Nie wierzysz? Popatrz na siebie teraz. Myślisz — gdybym był liderem, wszystko by się zmieniło. Nie zmieni się. Stres, zmęczenie, rutyna — pójdą z tobą na górę. Dobre życie to nie fotel z tabliczką „CEO”. To szeroki kąt. Zamiast walczyć o tytuł, zapytaj: co naprawdę trzyma cię w grze? Bo szczęście nie siedzi w gabinecie na szczycie. Siedzi w tobie. Albo oddałeś je w zamian za błyskotki, nawet nie zauważając kiedy.

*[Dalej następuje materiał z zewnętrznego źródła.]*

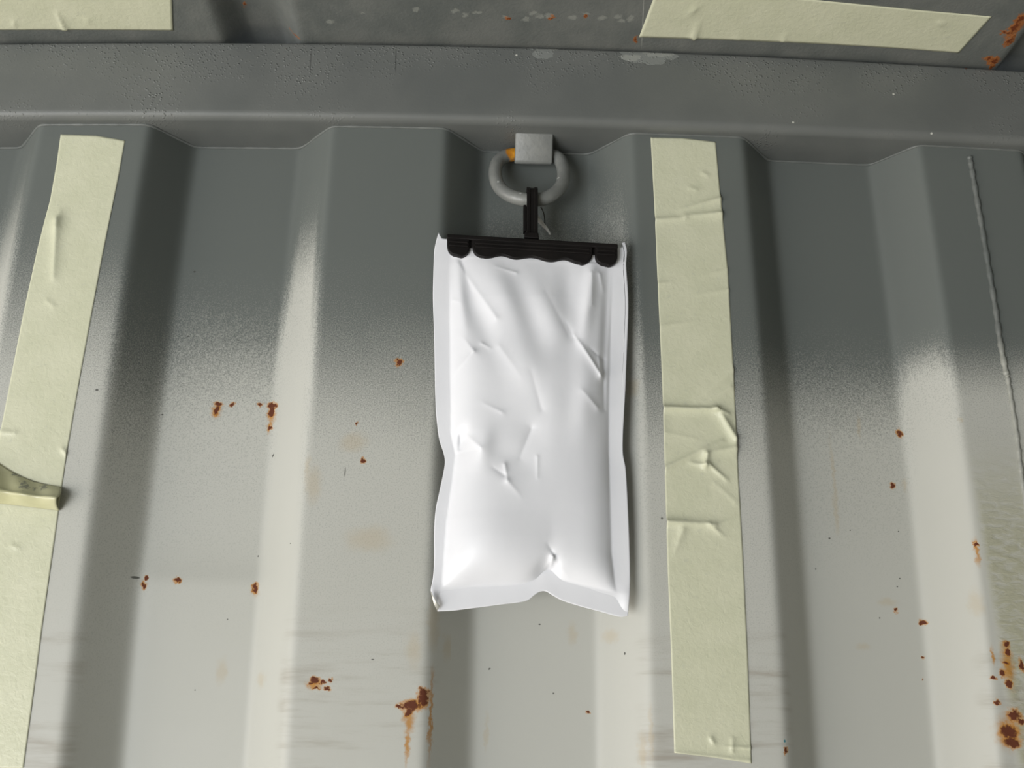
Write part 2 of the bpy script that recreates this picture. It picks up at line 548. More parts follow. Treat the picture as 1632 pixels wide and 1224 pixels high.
def build_rail():
    prof = []
    r = 0.0075; fy = -0.012
    prof += [(0.052, 0.0), (0.030, 0.0), (0.012, 0.0)]
    for a in np.linspace(0, math.pi / 2, 9):
        prof.append((fy + r - r * math.sin(a), r - r * math.cos(a)))
    r2 = 0.003
    for zz in np.linspace(0.014, RAIL_TOP - r2 - 0.002, 12):
        prof.append((fy + 0.0, zz))
    for a in np.linspace(0, math.pi / 2, 6):
        prof.append((fy + r2 - r2 * math.cos(a), RAIL_TOP - r2 + r2 * math.sin(a)))
    prof += [(0.01, RAIL_TOP), (0.052, RAIL_TOP)]
    xs = np.concatenate([np.arange(ROOM_L, -0.2, 0.06), np.arange(-0.2, 1.0, 0.01), np.arange(1.0, ROOM_R + .01, 0.06)])
    xs[-1] = ROOM_R
    P = np.array([[x, y, z] for x in xs for (y, z) in prof])
    n = len(prof)
    fs = grid_faces(len(xs), n, True) + [tuple(range(n)), tuple(range((len(xs) - 1) * n, len(xs) * n))]
    o = mesh('trim_1', bow(P), fs, M_RAIL)
    o['kind'] = 'structure'
    e = o.modifiers.new('es', 'EDGE_SPLIT'); e.split_angle = 0.9
    return o


rail = build_rail()


def weld_material():
    nt = NT('painted_weld', 0.45, 0.4)
    o = nt.obj()
    x, y, z = nt.xyz(o)
    dk = nt.mix(nt.remap(nt.noise(o, 30, 3), 0.3, 0.7), (0.112, 0.123, 0.118), (0.140, 0.149, 0.142))
    nt.color(nt.mix(nt.remap(nt.math('ADD', z, nt.math('MULTIPLY', nt.noise(o, 300, 2), 0.02)), -0.158, -0.198), dk, (0.31, 0.315, 0.285)))
    nt.normal(nt.bump(nt.noise(o, 500, 2), 0.4, 0.0006))
    return nt.m


M_WELD = weld_material()


def weld_seam():
    xs = np.arange(-0.25, 1.05, 0.003)
    yy = smooth_profile(xs, 0.0035)
    P = bow(np.stack([xs, yy - 0.0003, np.full_like(xs, -0.0004)], 1))
    rad = 0.0013 + 0.0003 * np.sin(xs * 310) * np.sin(xs * 97 + 1) + 0.0003 * rng.standard_normal(len(xs)).cumsum() * 0.02
    v, f = tube(P, rad, 8)
    return mesh('weld_seam', v, f, M_WELD, wall)


weld_seam()


def weld_run():
    px = [(1545, 249), (1549, 272), (1557, 318), (1566, 370), (1576, 430), (1586, 490), (1594, 545), (1603, 592), (1606, 603), (1612, 640), (1620, 690), (1626, 740), (1634, 800), (1650, 900)]
    pts = spline([at(u, v, -0.0004) for u, v in px], 14)
    rr = [0.0021 * (1 + 0.16 * math.sin(i * 0.9) + 0.10 * math.sin(i * 2.3)) * (1.0 if i < 110 else 0.8) for i in range(len(pts))]
    rr[0] *= 0.5; rr[1] *= 0.85
    v, f = tube(pts, rr, 10)
    o = mesh('weld_bead', v, f, M_WELD, wall)
    o['label'] = 'raised wavy weld bead'
    return o


weld_run()

ROOF_Z = 0.0785


def roof_spot(u, v, rx, ry, rot=0.0):
    p = at_z(u, v, ROOF_Z)
    return (p[0], p[1], rx * np.linalg.norm(at_z(u + 1, v, ROOF_Z) - p), ry * np.linalg.norm(at_z(u, v + 1, ROOF_Z) - p), rot)


def roof_material():
    nt = NT('dark_grey_roof_paint', 0.5, 0.35)
    o = nt.obj()
    x, y, z = nt.xyz(o)
    p2 = nt.comb(x, y)
    pw = nt.vec('ADD', p2, nt.vec('SCALE', nt.vec('SUBTRACT', nt.noise(o, 240, 4, 0.65, color=True), (0.5, 0.5, 0.5)), 0.010))
    c = nt.mix(nt.remap(nt.noise(o, 22, 5, 0.6), 0.3, 0.7), (0.105, 0.115, 0.110), (0.15, 0.157, 0.148))
    gr = nt.noise(nt.vec('MULTIPLY', o, (30, 8, 30)), 1.0, 4)
    c = nt.mix(nt.math('MULTIPLY', nt.remap(gr, 0.55, 0.75), 0.35), c, (0.22, 0.225, 0.205))
    chip = [roof_spot(*a) for a in [(850, 12, 9, 4), (838, 22, 7, 4), (862, 17, 8, 4), (875, 16, 6, 5), (912, 19, 10, 4), (958, 20, 9, 4), (985, 17, 7, 4), (990, 24, 7, 4), (1004, 20, 6, 6),
                                    (726, 9, 9, 4), (762, 11, 9, 3), (742, 15, 6, 4), (580, 11, 4, 2), (528, 24, 6, 4), (664, 6, 8, 4), (806, 19, 6, 3), (935, 13, 6, 2)]]
    c = nt.mix(nt.math('MULTIPLY', nt.remap(nt.spots(pw, chip), 1.1, 0.5), 0.5), c, (0.30, 0.31, 0.28))
    rust = [roof_spot(*a) for a in [(878, 19, 3.5, 3), (932, 17, 2, 2), (810, 20, 4, 2), (414, 7, 8, 4), (409, 3, 5, 4), (421, 9, 4, 2), (380, 4, 5, 3), (388, 24, 3, 3), (470, 52, 8, 1.5), (1013, 54, 3, 6),
                                    (1614, 22, 9, 16), (1622, 10, 8, 12), (1607, 42, 6, 10), (1600, 30, 10, 3), (1580, 76, 9, 7), (1573, 72, 8, 3), (1577, 86, 4, 5)]]
    d = nt.math('ADD', nt.spots(pw, rust), nt.math('MULTIPLY', nt.math('SUBTRACT', nt.noise(o, 500, 3), 0.5), 1.2))
    c = nt.mix(nt.math('MULTIPLY', nt.remap(d, 1.3, 0.8), 0.85), c, (0.33, 0.105, 0.014))
    c = nt.mix(nt.math('MULTIPLY', nt.remap(d, 0.7, 0.3), 0.9), c, (0.11, 0.022, 0.006))
    line = [roof_spot(1024, 25, 0.8, 46, -0.12)]
    c = nt.mix(nt.math('MULTIPLY', nt.remap(nt.spots(p2, line), 1.1, 0.7), 0.55), c, (0.4, 0.4, 0.37))
    nt.color(c)
    nt.normal(nt.bump(nt.math('ADD', nt.noise(o, 420, 3), nt.math('MULTIPLY', nt.remap(d, 1, 0.5), 1.0)), 0.35, 0.0008))
    return nt.m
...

W 1887 r. lord Acton, brytyjski historyk, filozof polityczny, polityk i działacz katolicki, napisał: „Władza ma tendencję do korumpowania, a władza absolutna korumpuje absolutnie”. Współczesna psychologia i socjologia potwierdzają tę obserwację w pewnych kontekstach. Badania wskazują, że osoby sprawujące władzę mogą ulegać zmianom w zachowaniu, tracąc empatię i podejmując bardziej egoistyczne decyzje.
- Eksperyment Dachera Keltnera. Psycholog z Uniwersytetu Kalifornijskiego w Berkeley badał, jak władza wpływa na ludzką psychikę. W jednym z eksperymentów (opublikowanym w „Psychological Review” w 2003 r.) zauważył, że osoby, którym przypisano rolę lidera w symulowanych sytuacjach, wykazywały mniejszą wrażliwość na potrzeby innych i większą skłonność do działań samolubnych. Keltner nazwał to paradoksem władzy — im więcej jej masz, tym mniej dbasz o tych, nad którymi ją sprawujesz. To nie oznacza automatycznej deprawacji, ale pokazuje, jak władza może zmieniać moralne kompas.

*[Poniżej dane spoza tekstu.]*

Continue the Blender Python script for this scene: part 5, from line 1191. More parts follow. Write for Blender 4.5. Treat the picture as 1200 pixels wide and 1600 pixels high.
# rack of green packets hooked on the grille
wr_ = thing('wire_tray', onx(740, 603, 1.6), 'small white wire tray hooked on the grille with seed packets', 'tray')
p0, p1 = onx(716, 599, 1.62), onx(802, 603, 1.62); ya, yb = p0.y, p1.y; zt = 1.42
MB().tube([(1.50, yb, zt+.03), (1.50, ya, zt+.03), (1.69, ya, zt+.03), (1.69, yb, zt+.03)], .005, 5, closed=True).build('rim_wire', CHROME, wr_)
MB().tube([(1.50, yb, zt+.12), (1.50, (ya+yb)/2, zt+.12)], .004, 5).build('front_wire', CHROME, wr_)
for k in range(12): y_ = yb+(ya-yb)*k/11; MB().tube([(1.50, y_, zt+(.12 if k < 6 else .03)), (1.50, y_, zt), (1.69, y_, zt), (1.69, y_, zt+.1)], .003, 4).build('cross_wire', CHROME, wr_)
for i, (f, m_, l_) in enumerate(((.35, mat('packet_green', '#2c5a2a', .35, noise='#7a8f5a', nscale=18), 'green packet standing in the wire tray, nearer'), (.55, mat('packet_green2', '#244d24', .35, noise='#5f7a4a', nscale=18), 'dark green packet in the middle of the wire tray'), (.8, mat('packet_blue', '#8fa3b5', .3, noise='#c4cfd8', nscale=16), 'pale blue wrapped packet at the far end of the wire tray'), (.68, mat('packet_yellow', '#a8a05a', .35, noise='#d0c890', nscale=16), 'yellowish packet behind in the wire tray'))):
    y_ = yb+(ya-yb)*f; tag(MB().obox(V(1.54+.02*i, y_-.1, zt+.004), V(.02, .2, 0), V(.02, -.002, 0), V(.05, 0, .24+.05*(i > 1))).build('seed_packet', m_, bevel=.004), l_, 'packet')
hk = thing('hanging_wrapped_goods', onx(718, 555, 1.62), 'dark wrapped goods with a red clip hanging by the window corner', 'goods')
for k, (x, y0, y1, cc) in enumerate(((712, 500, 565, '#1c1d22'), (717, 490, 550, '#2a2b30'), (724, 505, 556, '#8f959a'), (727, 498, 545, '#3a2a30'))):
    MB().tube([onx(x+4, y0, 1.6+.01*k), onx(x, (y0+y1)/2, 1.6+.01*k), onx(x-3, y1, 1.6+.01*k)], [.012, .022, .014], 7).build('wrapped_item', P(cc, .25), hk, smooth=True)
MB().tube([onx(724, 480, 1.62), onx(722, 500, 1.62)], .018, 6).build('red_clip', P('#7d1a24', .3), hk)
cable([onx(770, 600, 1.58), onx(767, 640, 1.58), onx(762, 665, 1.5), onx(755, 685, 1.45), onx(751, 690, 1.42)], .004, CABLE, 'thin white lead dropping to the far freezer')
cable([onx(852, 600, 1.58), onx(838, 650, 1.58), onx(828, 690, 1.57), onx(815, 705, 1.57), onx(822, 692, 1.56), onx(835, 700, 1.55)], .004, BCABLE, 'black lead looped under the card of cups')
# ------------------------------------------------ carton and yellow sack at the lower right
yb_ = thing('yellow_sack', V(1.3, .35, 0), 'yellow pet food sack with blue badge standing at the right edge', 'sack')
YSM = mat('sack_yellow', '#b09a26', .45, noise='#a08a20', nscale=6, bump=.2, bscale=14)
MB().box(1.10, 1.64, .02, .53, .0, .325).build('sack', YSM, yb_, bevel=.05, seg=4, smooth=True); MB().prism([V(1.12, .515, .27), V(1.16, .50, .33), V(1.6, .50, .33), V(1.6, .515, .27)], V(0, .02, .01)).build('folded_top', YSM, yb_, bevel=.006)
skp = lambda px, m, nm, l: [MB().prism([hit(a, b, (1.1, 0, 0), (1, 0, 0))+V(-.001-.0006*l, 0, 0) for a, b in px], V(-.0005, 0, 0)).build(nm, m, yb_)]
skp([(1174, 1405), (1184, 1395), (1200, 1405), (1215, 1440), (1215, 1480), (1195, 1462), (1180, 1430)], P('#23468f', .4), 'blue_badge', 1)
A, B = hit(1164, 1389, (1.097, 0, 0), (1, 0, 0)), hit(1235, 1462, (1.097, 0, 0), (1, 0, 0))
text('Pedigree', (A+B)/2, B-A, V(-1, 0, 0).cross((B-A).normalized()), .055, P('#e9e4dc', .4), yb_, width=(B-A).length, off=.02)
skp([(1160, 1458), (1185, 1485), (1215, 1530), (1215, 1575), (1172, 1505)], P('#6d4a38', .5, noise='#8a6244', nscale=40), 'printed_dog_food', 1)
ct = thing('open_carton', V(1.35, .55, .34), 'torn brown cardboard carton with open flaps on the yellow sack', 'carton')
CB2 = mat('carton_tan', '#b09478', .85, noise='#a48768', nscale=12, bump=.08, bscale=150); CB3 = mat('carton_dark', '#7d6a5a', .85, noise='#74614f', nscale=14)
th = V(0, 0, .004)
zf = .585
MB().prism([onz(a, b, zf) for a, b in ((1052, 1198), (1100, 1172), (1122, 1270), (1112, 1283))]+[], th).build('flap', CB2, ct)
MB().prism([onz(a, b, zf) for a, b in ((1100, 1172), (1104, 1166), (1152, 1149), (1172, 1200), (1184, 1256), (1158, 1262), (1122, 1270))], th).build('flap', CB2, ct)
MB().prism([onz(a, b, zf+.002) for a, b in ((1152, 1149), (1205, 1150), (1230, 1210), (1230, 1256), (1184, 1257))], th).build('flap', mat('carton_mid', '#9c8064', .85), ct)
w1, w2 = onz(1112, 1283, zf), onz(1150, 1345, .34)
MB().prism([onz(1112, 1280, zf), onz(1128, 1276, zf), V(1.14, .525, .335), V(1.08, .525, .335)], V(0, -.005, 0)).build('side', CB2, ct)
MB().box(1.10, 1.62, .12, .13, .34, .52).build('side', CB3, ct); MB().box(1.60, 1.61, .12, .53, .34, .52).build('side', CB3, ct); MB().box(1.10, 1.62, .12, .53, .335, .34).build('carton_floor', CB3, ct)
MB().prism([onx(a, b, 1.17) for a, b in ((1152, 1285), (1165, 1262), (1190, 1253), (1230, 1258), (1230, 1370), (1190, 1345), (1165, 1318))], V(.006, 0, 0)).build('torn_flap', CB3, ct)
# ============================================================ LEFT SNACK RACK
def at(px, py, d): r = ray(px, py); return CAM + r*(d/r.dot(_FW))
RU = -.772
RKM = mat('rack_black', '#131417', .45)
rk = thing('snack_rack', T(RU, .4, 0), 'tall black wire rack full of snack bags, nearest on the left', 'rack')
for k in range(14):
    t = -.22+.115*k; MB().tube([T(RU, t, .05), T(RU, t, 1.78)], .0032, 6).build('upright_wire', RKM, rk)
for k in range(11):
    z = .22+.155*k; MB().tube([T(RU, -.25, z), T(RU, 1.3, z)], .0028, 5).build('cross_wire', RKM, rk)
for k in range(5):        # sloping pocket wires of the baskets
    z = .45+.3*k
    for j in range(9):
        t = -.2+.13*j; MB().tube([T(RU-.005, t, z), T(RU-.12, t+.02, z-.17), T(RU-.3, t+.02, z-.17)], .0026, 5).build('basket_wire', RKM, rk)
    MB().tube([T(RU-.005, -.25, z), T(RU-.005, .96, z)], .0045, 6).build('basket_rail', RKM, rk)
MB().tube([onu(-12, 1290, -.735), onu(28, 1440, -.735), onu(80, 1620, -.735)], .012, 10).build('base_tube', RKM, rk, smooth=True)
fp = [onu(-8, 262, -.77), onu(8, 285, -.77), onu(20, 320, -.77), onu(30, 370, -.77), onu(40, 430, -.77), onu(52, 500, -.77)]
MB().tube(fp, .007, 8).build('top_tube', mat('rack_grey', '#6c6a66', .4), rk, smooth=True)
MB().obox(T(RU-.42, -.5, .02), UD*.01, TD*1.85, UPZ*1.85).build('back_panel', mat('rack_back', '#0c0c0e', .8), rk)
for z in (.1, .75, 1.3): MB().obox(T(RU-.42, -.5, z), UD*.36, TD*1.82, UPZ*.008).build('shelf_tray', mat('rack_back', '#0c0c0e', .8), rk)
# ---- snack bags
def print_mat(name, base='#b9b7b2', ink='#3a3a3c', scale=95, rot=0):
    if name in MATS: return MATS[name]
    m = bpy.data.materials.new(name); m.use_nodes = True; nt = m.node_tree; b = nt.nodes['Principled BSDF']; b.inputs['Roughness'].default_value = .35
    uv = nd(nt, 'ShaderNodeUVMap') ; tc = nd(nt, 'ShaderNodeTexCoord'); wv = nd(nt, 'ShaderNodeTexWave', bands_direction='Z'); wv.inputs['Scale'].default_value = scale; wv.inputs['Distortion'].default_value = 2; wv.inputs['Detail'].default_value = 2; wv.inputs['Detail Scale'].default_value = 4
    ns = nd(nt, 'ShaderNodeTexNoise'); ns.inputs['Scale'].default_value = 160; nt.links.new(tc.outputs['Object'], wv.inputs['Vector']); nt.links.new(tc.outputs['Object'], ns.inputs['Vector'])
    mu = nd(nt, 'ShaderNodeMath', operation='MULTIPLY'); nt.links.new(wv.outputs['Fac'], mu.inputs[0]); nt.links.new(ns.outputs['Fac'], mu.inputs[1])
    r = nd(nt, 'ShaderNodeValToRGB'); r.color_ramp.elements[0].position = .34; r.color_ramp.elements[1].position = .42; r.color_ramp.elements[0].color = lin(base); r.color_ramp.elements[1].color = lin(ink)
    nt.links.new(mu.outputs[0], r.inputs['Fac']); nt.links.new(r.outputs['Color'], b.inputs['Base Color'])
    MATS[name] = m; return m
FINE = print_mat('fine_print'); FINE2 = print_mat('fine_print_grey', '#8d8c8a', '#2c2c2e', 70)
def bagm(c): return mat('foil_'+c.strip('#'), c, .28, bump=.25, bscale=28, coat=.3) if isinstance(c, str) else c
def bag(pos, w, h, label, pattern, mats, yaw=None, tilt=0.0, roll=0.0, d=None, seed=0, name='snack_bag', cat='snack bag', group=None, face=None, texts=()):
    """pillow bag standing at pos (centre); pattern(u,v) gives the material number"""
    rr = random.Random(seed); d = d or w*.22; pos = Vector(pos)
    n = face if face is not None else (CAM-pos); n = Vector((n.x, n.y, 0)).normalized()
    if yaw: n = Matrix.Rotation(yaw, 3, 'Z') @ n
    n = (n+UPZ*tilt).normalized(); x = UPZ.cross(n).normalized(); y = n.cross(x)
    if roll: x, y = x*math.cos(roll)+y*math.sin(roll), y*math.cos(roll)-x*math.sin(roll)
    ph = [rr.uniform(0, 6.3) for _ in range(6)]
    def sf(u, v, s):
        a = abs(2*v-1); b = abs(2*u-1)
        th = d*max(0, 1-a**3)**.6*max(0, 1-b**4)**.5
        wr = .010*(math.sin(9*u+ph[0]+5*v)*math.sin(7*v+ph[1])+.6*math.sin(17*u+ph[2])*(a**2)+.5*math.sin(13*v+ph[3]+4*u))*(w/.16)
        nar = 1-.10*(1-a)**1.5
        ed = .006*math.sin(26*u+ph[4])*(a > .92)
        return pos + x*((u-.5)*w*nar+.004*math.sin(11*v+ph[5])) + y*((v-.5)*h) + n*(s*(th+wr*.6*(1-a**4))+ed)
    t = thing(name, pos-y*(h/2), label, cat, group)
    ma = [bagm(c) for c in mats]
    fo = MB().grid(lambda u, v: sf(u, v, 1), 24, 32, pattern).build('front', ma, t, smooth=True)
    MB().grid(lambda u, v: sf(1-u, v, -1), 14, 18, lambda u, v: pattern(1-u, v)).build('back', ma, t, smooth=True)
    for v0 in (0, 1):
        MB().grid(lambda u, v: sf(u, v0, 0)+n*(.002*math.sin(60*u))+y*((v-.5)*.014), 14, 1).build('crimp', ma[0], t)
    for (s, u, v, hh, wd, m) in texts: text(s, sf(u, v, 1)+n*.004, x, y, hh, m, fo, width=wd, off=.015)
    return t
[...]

- Badania nad testosteronem i władzą. Prace opublikowane w „Journal of Personality and Social Psychology” (np. badania z 2010 r.) sugerują, że wysoki poziom testosteronu — często związany z dominacją i władzą — może prowadzić do większej skłonności do ryzykownych i nieetycznych zachowań. Osoby na wysokich stanowiskach, otoczone presją i możliwościami mogą więc częściej ulegać pokusom korupcji czy nadużyć.
- Historyczne przykłady. Spójrzmy na Nerona czy współczesnych dyktatorów — władza bez kontroli często prowadzi do moralnego upadku. To nie badania laboratoryjne, ale powtarzalny wzorzec w historii, który wspiera tezę lorda Actona.